3D scene scripts:
start

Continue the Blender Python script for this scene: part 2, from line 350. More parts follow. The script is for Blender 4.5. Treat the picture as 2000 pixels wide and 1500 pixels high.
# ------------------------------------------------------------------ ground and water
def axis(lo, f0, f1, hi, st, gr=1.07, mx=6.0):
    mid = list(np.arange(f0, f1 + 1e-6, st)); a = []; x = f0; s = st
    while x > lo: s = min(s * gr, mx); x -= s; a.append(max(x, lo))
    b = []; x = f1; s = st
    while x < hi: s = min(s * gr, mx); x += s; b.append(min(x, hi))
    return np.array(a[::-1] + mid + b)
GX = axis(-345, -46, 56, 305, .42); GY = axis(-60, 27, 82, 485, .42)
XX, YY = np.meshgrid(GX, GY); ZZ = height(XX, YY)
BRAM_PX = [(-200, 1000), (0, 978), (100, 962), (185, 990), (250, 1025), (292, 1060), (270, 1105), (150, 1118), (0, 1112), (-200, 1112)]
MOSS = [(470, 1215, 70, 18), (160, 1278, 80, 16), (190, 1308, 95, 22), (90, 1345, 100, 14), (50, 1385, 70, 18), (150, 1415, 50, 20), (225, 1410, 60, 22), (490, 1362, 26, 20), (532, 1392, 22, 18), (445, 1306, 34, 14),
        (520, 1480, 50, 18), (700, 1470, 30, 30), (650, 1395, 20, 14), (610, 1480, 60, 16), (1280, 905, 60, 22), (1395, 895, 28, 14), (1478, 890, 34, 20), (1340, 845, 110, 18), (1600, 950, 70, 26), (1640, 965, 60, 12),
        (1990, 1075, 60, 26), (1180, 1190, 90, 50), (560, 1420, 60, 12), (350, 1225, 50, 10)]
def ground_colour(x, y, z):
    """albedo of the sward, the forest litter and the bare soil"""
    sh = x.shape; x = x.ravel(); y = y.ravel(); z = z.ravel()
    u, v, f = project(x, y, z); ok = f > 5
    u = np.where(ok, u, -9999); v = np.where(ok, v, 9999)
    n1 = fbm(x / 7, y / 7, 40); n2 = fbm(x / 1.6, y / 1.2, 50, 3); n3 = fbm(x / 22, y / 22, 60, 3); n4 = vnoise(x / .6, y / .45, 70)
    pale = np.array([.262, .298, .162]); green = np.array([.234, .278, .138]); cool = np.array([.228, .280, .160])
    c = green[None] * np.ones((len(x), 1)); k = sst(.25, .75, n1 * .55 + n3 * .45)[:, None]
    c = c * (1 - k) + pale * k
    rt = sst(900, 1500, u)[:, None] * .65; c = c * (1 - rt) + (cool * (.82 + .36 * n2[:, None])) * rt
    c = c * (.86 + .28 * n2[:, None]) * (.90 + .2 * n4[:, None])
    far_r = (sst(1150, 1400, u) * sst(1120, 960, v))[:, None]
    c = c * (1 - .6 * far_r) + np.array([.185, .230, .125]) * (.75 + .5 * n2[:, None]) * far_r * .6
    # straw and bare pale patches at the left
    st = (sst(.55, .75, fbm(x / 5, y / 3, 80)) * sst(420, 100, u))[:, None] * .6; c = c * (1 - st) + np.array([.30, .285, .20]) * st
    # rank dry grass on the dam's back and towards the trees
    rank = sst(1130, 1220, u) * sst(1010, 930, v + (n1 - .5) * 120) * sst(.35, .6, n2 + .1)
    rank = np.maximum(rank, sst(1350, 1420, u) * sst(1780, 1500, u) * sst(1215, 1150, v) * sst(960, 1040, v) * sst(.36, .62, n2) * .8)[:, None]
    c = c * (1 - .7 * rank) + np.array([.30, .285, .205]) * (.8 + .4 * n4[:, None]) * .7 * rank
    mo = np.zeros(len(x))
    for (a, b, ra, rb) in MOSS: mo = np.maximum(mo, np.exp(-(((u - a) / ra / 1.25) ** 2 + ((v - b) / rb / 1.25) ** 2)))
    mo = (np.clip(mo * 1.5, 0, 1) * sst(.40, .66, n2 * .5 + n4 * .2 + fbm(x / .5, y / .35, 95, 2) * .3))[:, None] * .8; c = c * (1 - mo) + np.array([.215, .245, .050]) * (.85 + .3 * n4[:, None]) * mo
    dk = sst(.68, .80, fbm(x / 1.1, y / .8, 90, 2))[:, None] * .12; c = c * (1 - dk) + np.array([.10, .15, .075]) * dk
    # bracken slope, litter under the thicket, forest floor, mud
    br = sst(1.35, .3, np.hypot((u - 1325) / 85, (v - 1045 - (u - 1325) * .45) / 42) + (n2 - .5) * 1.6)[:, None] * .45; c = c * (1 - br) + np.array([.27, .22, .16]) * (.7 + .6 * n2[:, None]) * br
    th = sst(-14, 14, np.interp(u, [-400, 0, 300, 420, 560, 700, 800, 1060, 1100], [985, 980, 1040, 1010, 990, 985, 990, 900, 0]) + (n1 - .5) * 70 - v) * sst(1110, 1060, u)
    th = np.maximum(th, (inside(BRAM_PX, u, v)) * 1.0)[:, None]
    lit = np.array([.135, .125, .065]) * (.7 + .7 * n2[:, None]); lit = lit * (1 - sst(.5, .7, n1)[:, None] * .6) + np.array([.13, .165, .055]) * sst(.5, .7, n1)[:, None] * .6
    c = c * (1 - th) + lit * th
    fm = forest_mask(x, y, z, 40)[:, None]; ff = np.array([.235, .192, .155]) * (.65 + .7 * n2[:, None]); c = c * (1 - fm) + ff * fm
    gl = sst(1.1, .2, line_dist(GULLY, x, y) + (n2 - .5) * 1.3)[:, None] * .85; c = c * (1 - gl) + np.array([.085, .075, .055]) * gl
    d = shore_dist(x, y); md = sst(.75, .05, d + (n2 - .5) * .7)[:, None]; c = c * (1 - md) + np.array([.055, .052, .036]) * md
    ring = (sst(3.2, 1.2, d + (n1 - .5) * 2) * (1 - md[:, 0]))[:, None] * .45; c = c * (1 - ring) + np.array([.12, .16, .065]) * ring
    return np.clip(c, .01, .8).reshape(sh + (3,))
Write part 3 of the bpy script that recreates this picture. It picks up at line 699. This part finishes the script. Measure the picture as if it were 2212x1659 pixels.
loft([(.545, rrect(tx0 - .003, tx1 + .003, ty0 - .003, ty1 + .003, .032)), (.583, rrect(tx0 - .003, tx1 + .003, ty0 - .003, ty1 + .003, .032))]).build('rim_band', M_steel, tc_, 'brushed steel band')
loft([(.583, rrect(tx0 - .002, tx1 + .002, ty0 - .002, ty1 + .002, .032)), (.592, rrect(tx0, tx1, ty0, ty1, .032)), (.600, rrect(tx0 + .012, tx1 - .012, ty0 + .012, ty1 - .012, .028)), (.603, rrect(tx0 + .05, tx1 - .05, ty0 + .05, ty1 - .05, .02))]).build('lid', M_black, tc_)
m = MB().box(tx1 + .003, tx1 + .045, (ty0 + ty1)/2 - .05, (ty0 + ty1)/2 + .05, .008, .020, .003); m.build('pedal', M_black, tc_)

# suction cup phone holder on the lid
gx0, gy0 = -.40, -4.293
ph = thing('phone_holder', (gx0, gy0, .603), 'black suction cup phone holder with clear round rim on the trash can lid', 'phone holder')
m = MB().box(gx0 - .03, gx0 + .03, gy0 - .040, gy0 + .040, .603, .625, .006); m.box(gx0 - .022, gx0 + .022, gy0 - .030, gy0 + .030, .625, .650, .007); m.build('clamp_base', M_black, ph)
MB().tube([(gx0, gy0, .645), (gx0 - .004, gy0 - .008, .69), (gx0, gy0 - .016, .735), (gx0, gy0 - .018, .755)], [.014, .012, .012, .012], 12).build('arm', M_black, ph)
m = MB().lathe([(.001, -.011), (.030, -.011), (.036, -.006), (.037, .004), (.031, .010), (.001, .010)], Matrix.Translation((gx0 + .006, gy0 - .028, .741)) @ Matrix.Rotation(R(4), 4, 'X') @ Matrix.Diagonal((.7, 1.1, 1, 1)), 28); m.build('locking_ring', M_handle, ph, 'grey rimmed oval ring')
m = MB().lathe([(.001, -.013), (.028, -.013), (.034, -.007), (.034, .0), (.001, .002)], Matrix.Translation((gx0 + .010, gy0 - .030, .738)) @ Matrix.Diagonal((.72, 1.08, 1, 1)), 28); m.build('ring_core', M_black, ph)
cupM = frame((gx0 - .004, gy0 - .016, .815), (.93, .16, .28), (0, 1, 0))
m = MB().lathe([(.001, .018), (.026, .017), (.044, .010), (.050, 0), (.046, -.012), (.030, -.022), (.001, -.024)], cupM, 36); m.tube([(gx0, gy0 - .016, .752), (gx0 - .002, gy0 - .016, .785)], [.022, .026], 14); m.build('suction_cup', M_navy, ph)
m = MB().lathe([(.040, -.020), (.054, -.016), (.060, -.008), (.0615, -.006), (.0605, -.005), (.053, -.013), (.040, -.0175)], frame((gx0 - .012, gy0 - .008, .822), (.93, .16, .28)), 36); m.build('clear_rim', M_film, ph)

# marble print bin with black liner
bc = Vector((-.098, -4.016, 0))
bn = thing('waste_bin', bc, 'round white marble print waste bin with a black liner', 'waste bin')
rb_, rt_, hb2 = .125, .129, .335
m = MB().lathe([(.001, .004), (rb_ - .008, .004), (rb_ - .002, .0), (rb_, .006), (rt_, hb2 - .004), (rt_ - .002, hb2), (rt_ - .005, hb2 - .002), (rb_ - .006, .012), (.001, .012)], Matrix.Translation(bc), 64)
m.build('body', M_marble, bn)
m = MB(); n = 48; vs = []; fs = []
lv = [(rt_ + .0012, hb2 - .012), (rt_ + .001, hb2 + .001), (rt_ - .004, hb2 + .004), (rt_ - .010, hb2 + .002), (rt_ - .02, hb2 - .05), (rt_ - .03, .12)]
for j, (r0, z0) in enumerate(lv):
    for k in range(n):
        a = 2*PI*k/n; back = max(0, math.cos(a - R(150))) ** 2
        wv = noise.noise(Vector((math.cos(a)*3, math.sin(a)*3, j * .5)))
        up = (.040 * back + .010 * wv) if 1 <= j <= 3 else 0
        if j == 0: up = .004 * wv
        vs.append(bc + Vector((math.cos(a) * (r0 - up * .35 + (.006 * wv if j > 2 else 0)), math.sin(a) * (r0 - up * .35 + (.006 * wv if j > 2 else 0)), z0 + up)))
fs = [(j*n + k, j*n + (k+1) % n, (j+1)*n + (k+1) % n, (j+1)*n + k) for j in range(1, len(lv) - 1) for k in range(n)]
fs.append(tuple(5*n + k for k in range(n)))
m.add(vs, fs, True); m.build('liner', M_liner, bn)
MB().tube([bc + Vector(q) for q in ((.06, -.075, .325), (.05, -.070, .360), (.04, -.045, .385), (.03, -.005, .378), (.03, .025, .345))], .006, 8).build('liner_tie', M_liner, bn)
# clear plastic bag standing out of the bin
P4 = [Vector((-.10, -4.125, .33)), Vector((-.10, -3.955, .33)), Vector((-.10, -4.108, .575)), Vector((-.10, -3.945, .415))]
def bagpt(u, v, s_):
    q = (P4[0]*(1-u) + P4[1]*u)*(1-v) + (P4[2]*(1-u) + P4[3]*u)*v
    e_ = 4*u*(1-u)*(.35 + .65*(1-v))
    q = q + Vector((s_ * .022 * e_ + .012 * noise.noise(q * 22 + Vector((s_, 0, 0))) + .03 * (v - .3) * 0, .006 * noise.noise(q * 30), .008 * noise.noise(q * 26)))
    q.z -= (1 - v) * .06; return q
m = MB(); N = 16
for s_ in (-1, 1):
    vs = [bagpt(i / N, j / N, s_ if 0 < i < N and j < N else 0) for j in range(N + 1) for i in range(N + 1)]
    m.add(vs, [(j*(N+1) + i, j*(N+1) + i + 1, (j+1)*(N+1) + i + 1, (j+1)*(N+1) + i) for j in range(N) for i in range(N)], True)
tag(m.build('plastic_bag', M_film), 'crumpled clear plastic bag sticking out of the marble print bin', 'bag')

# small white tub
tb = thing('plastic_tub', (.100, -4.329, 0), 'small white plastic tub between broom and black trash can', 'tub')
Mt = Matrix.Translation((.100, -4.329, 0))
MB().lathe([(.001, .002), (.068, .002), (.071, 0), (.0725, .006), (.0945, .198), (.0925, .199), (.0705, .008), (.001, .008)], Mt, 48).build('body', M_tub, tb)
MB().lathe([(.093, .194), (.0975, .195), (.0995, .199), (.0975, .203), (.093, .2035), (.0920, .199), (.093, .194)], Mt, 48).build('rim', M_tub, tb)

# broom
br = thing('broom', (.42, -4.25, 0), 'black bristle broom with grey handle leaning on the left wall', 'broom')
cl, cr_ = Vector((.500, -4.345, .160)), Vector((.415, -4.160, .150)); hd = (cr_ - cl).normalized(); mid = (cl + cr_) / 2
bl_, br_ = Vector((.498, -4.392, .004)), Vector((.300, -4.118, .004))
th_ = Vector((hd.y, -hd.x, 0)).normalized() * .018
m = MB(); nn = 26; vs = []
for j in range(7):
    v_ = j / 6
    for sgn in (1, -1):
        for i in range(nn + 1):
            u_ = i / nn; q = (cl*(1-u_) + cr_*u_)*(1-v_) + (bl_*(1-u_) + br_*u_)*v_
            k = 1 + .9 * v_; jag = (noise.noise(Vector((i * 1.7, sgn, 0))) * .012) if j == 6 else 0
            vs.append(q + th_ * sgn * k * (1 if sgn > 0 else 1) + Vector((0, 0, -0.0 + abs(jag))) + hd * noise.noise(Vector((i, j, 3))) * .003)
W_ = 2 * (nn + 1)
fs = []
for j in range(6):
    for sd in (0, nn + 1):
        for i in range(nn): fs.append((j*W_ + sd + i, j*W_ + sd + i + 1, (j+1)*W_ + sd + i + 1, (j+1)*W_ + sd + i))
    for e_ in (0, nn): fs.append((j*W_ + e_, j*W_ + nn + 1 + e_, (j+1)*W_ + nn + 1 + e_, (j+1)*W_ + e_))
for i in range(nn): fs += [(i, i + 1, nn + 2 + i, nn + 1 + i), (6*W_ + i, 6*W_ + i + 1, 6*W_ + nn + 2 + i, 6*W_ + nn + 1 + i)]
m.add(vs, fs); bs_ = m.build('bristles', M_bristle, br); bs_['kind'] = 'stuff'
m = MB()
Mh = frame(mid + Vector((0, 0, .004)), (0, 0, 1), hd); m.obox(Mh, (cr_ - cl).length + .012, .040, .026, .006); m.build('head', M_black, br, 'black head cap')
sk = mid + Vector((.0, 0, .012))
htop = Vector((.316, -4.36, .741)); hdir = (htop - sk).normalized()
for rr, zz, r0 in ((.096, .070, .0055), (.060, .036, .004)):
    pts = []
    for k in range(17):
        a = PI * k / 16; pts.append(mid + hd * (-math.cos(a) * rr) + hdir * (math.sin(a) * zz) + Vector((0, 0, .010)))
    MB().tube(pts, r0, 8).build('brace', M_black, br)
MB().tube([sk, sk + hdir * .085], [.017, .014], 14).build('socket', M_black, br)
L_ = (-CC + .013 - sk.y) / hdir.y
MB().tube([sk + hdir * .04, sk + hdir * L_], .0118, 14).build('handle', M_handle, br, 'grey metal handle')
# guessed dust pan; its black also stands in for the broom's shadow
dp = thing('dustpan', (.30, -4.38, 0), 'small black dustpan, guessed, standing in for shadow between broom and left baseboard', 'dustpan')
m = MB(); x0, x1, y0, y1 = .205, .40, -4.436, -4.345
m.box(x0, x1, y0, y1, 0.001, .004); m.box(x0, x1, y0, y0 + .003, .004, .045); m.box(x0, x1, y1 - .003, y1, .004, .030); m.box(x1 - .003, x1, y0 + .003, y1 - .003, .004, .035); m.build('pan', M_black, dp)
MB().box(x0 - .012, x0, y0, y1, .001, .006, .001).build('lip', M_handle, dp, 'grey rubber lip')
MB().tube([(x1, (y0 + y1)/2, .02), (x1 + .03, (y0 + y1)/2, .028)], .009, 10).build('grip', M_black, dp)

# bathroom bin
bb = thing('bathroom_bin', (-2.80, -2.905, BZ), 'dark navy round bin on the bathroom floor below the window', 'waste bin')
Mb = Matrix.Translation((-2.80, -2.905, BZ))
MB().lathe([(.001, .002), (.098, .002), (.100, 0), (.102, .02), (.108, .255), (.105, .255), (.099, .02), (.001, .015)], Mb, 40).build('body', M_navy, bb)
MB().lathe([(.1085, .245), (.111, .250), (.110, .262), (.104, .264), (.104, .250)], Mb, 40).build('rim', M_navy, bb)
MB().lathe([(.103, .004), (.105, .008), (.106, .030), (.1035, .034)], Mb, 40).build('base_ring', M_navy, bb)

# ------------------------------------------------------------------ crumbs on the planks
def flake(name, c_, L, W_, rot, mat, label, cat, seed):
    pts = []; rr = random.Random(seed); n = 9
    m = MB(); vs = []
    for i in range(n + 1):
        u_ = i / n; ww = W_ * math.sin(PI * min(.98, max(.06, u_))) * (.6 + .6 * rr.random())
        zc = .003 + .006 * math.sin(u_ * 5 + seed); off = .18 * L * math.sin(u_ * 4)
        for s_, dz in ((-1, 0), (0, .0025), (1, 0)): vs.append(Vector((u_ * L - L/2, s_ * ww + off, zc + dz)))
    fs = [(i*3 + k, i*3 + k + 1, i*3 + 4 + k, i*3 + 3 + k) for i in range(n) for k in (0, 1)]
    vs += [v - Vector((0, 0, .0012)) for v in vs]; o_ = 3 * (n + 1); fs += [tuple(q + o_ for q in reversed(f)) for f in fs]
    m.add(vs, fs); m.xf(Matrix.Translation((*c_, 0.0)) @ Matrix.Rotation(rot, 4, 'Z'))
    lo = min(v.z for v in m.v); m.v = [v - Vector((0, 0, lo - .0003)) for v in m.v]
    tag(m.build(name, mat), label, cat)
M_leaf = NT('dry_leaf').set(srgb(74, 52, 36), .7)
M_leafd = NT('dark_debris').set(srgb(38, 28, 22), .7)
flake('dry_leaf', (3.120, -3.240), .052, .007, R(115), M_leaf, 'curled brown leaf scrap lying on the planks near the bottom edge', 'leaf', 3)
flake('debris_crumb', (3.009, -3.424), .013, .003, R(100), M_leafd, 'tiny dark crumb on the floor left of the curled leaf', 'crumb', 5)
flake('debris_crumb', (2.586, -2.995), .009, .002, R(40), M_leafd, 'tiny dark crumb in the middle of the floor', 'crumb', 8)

end

● WORK TO BE COMPLETED:
Retype, exactly and in full, the lines above from the one containing "Write part 3" through the one containing "m = MB().box(tx1".

● TASK OUTPUT:
Write part 3 of the bpy script that recreates this picture. It picks up at line 699. This part finishes the script. Measure the picture as if it were 2212x1659 pixels.
loft([(.545, rrect(tx0 - .003, tx1 + .003, ty0 - .003, ty1 + .003, .032)), (.583, rrect(tx0 - .003, tx1 + .003, ty0 - .003, ty1 + .003, .032))]).build('rim_band', M_steel, tc_, 'brushed steel band')
loft([(.583, rrect(tx0 - .002, tx1 + .002, ty0 - .002, ty1 + .002, .032)), (.592, rrect(tx0, tx1, ty0, ty1, .032)), (.600, rrect(tx0 + .012, tx1 - .012, ty0 + .012, ty1 - .012, .028)), (.603, rrect(tx0 + .05, tx1 - .05, ty0 + .05, ty1 - .05, .02))]).build('lid', M_black, tc_)
m = MB().box(tx1 + .003, tx1 + .045, (ty0 + ty1)/2 - .05, (ty0 + ty1)/2 + .05, .008, .020, .003); m.build('pedal', M_black, tc_)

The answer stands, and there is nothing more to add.